• [Task details]
Extract each line of the data below exactly as written.

• [Provided data]
....................
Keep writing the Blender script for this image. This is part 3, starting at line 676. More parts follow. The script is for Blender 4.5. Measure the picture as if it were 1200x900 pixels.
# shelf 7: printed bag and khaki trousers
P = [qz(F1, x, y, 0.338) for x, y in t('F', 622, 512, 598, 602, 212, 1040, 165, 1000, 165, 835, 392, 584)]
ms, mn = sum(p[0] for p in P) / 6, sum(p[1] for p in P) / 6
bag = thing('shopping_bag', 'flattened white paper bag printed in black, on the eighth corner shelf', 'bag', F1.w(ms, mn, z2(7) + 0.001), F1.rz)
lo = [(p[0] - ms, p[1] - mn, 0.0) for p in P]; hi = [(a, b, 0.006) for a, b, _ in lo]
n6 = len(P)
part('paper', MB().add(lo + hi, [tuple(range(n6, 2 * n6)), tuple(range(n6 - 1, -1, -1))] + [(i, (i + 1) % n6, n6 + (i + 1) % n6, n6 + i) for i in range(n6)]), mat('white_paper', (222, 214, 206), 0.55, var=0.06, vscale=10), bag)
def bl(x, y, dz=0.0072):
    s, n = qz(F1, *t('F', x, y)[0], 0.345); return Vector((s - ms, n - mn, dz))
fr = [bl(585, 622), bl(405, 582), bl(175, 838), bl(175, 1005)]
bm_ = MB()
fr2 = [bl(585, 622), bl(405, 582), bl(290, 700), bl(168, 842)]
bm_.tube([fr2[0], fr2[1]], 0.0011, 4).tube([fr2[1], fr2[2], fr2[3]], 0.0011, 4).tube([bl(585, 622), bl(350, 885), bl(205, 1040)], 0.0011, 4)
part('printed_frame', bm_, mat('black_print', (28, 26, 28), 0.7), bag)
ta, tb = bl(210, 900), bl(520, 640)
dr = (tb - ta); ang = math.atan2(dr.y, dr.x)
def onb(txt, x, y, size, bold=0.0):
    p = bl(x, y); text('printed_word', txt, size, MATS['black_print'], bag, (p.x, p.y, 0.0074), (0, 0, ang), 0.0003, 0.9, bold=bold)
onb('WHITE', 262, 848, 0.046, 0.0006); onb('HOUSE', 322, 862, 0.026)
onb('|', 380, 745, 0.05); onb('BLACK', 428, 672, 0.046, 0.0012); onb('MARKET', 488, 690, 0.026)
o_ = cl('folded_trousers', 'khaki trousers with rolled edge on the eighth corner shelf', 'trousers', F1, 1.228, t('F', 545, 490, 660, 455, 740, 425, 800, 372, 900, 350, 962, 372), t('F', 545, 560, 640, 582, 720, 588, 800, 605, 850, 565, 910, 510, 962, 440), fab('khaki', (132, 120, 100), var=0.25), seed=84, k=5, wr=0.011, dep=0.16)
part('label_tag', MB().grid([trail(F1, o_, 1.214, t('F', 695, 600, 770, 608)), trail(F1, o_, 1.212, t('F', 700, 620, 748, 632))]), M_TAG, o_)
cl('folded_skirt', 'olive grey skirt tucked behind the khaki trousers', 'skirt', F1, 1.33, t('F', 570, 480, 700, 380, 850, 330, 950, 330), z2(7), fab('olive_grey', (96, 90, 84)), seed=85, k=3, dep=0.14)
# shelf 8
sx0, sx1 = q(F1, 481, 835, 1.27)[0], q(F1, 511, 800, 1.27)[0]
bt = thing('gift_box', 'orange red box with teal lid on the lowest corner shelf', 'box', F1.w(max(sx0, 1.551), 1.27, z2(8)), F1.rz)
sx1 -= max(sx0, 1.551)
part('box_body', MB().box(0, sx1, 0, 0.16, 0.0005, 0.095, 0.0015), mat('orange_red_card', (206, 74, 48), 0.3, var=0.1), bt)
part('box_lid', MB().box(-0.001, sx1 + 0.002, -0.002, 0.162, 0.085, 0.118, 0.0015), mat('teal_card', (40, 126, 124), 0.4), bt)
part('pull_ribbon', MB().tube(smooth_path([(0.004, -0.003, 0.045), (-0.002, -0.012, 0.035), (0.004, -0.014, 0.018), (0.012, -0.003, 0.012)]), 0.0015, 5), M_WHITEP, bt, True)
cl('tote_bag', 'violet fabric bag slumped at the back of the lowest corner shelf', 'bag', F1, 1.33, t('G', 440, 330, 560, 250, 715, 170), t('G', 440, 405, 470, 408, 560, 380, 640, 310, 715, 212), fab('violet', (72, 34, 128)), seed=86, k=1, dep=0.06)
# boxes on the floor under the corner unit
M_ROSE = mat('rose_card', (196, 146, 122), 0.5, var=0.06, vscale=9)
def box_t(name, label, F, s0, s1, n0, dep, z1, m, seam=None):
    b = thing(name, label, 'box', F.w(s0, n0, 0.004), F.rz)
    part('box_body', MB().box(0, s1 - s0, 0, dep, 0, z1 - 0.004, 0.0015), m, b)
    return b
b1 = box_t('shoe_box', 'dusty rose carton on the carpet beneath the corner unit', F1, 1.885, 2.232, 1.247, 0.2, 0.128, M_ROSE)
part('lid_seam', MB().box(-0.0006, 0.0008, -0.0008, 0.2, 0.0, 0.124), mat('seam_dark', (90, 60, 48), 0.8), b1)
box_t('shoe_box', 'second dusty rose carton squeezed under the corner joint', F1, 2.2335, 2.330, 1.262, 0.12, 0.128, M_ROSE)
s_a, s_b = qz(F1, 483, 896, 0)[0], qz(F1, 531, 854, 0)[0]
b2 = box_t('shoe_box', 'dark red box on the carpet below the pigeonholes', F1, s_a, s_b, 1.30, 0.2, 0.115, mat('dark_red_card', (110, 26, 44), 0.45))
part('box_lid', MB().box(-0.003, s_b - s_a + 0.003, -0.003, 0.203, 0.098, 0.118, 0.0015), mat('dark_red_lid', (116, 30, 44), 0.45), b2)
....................
• [Result of this exercise]
Keep writing the Blender script for this image. This is part 3, starting at line 676. More parts follow. The script is for Blender 4.5. Measure the picture as if it were 1200x900 pixels.
# shelf 7: printed bag and khaki trousers
P = [qz(F1, x, y, 0.338) for x, y in t('F', 622, 512, 598, 602, 212, 1040, 165, 1000, 165, 835, 392, 584)]
ms, mn = sum(p[0] for p in P) / 6, sum(p[1] for p in P) / 6
bag = thing('shopping_bag', 'flattened white paper bag printed in black, on the eighth corner shelf', 'bag', F1.w(ms, mn, z2(7) + 0.001), F1.rz)
lo = [(p[0] - ms, p[1] - mn, 0.0) for p in P]; hi = [(a, b, 0.006) for a, b, _ in lo]
n6 = len(P)
part('paper', MB().add(lo + hi, [tuple(range(n6, 2 * n6)), tuple(range(n6 - 1, -1, -1))] + [(i, (i + 1) % n6, n6 + (i + 1) % n6, n6 + i) for i in range(n6)]), mat('white_paper', (222, 214, 206), 0.55, var=0.06, vscale=10), bag)
def bl(x, y, dz=0.0072):
    s, n = qz(F1, *t('F', x, y)[0], 0.345); return Vector((s - ms, n - mn, dz))
fr = [bl(585, 622), bl(405, 582), bl(175, 838), bl(175, 1005)]
bm_ = MB()
fr2 = [bl(585, 622), bl(405, 582), bl(290, 700), bl(168, 842)]
bm_.tube([fr2[0], fr2[1]], 0.0011, 4).tube([fr2[1], fr2[2], fr2[3]], 0.0011, 4).tube([bl(585, 622), bl(350, 885), bl(205, 1040)], 0.0011, 4)
part('printed_frame', bm_, mat('black_print', (28, 26, 28), 0.7), bag)
ta, tb = bl(210, 900), bl(520, 640)
dr = (tb - ta); ang = math.atan2(dr.y, dr.x)
def onb(txt, x, y, size, bold=0.0):
    p = bl(x, y); text('printed_word', txt, size, MATS['black_print'], bag, (p.x, p.y, 0.0074), (0, 0, ang), 0.0003, 0.9, bold=bold)
onb('WHITE', 262, 848, 0.046, 0.0006); onb('HOUSE', 322, 862, 0.026)
onb('|', 380, 745, 0.05); onb('BLACK', 428, 672, 0.046, 0.0012); onb('MARKET', 488, 690, 0.026)
o_ = cl('folded_trousers', 'khaki trousers with rolled edge on the eighth corner shelf', 'trousers', F1, 1.228, t('F', 545, 490, 660, 455, 740, 425, 800, 372, 900, 350, 962, 372), t('F', 545, 560, 640, 582, 720, 588, 800, 605, 850, 565, 910, 510, 962, 440), fab('khaki', (132, 120, 100), var=0.25), seed=84, k=5, wr=0.011, dep=0.16)
part('label_tag', MB().grid([trail(F1, o_, 1.214, t('F', 695, 600, 770, 608)), trail(F1, o_, 1.212, t('F', 700, 620, 748, 632))]), M_TAG, o_)
cl('folded_skirt', 'olive grey skirt tucked behind the khaki trousers', 'skirt', F1, 1.33, t('F', 570, 480, 700, 380, 850, 330, 950, 330), z2(7), fab('olive_grey', (96, 90, 84)), seed=85, k=3, dep=0.14)
# shelf 8
sx0, sx1 = q(F1, 481, 835, 1.27)[0], q(F1, 511, 800, 1.27)[0]
bt = thing('gift_box', 'orange red box with teal lid on the lowest corner shelf', 'box', F1.w(max(sx0, 1.551), 1.27, z2(8)), F1.rz)
sx1 -= max(sx0, 1.551)
part('box_body', MB().box(0, sx1, 0, 0.16, 0.0005, 0.095, 0.0015), mat('orange_red_card', (206, 74, 48), 0.3, var=0.1), bt)
part('box_lid', MB().box(-0.001, sx1 + 0.002, -0.002, 0.162, 0.085, 0.118, 0.0015), mat('teal_card', (40, 126, 124), 0.4), bt)
part('pull_ribbon', MB().tube(smooth_path([(0.004, -0.003, 0.045), (-0.002, -0.012, 0.035), (0.004, -0.014, 0.018), (0.012, -0.003, 0.012)]), 0.0015, 5), M_WHITEP, bt, True)
cl('tote_bag', 'violet fabric bag slumped at the back of the lowest corner shelf', 'bag', F1, 1.33, t('G', 440, 330, 560, 250, 715, 170), t('G', 440, 405, 470, 408, 560, 380, 640, 310, 715, 212), fab('violet', (72, 34, 128)), seed=86, k=1, dep=0.06)
# boxes on the floor under the corner unit
M_ROSE = mat('rose_card', (196, 146, 122), 0.5, var=0.06, vscale=9)
def box_t(name, label, F, s0, s1, n0, dep, z1, m, seam=None):
    b = thing(name, label, 'box', F.w(s0, n0, 0.004), F.rz)
    part('box_body', MB().box(0, s1 - s0, 0, dep, 0, z1 - 0.004, 0.0015), m, b)
    return b
b1 = box_t('shoe_box', 'dusty rose carton on the carpet beneath the corner unit', F1, 1.885, 2.232, 1.247, 0.2, 0.128, M_ROSE)
part('lid_seam', MB().box(-0.0006, 0.0008, -0.0008, 0.2, 0.0, 0.124), mat('seam_dark', (90, 60, 48), 0.8), b1)
box_t('shoe_box', 'second dusty rose carton squeezed under the corner joint', F1, 2.2335, 2.330, 1.262, 0.12, 0.128, M_ROSE)
s_a, s_b = qz(F1, 483, 896, 0)[0], qz(F1, 531, 854, 0)[0]
b2 = box_t('shoe_box', 'dark red box on the carpet below the pigeonholes', F1, s_a, s_b, 1.30, 0.2, 0.115, mat('dark_red_card', (110, 26, 44), 0.45))
part('box_lid', MB().box(-0.003, s_b - s_a + 0.003, -0.003, 0.203, 0.098, 0.118, 0.0015), mat('dark_red_lid', (116, 30, 44), 0.45), b2)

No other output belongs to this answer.